Luxury Fashion e ambiente, le pagelle di Greenpeace
Quando facciamo shopping tra le boutique di alta moda, spesso, i sacchetti che ci consegnano contengono fibre vergini della foresta pluviale indonesiana. Le scarpe che acquistiamo potrebbero essere complici della distruzione dell’Amazzonia. Le stoffe che indossiamo potrebbero essere la causa dell’inquinamento delle acque cinesi e messicane. Greenpeace è scesa in campo per tutelare il consumatore e l’ambiente.
Greenpeace ha chiesto a 15 case d’alta moda di rispondere a un questionario di 25 domande scomode. Le domande hanno messo in rapporto i processi produttivi dei brand di lusso con la deforestazione e l’inquinamento delle risorse idriche. Alcuni brand chiamati in causa da Greenpeace hanno preferito non compilare il questionario, altre case, hanno risposto con chiarezza e trasparenza. Ecco le pagelle di Greenpeace.
Valentino: buono!
Ha avuto il massimo della valutazione, infatti è l’unico brand di lusso con una valutazione più che sufficiente. Valentino ha completato il questionario in maniera trasparente e si è potuto osservare un impegno ambientale ben consolidato con politiche d’acquisto e produzione che non causano deforestazione ne’ inquinamento idrico.

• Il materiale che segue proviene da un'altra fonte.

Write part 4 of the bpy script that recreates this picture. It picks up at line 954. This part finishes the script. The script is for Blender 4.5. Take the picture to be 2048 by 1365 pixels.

Giorgio Armani: insufficiente
Dior: insufficiente
Gucci: insufficiente
Luis Vuitton: insufficiente
Ermenegildo Zegna: insufficiente
Versace: insufficiente
Salvatore Ferragamo: insufficiente
Roberto Cavalli: pessimo
Alberta Ferretti: zero in condotta
Chanel: zero in condotta
Dolce e Gabbana: zero in condotta
Hermes: zero in condotta
Prada: zero in condotta
Trussardi: zero in condotta
I brand che non raggiungono la sufficienza sono quelli che si sono impegnati solo marginalmente nell’adottare politiche d’acquisto e di produzione a “deforestazione e scarichi zero“, mentre la valutazione “Pessimo” è stata assegnata ai brand che non danno alcuna certezza ai consumatori e hanno fornito risposte poco precise. Lo “Zero in condotta” è stato assegnato a quei brand che hanno chiuso ogni forma di comunicazione dimostrandosi, a parere di Greenpeace, aziende “non disponibili al dialogo e irresponsabili nei confronti dei consumatori.”